Begin Available data

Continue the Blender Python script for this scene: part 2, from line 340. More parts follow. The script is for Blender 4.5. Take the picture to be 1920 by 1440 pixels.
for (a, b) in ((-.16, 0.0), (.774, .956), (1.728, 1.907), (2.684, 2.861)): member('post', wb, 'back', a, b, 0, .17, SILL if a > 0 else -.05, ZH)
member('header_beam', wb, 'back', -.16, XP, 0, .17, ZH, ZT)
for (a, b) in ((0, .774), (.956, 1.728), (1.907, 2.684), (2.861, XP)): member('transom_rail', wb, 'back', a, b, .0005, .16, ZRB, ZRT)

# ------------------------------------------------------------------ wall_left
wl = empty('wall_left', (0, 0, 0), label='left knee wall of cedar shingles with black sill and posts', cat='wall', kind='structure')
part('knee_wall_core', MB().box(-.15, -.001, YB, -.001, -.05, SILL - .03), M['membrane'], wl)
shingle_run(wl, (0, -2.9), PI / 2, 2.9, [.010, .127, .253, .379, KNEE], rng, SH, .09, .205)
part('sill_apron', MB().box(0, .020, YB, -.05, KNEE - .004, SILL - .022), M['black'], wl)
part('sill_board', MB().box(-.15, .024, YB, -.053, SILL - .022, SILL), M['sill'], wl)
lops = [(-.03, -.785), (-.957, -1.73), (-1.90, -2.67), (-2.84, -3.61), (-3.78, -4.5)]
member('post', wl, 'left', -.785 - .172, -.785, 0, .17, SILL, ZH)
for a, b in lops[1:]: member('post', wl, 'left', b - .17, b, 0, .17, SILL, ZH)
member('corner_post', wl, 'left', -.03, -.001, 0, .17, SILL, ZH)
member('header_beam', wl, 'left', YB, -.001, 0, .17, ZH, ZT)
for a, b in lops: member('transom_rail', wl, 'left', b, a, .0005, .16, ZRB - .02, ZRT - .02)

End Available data

Work required:
Print from the first line through the line that contains "b, .0005, .16, ZRB, ZRT)", please, including both, and leave out every line outside that stretch.

Task answer:
Continue the Blender Python script for this scene: part 2, from line 340. More parts follow. The script is for Blender 4.5. Take the picture to be 1920 by 1440 pixels.
for (a, b) in ((-.16, 0.0), (.774, .956), (1.728, 1.907), (2.684, 2.861)): member('post', wb, 'back', a, b, 0, .17, SILL if a > 0 else -.05, ZH)
member('header_beam', wb, 'back', -.16, XP, 0, .17, ZH, ZT)
for (a, b) in ((0, .774), (.956, 1.728), (1.907, 2.684), (2.861, XP)): member('transom_rail', wb, 'back', a, b, .0005, .16, ZRB, ZRT)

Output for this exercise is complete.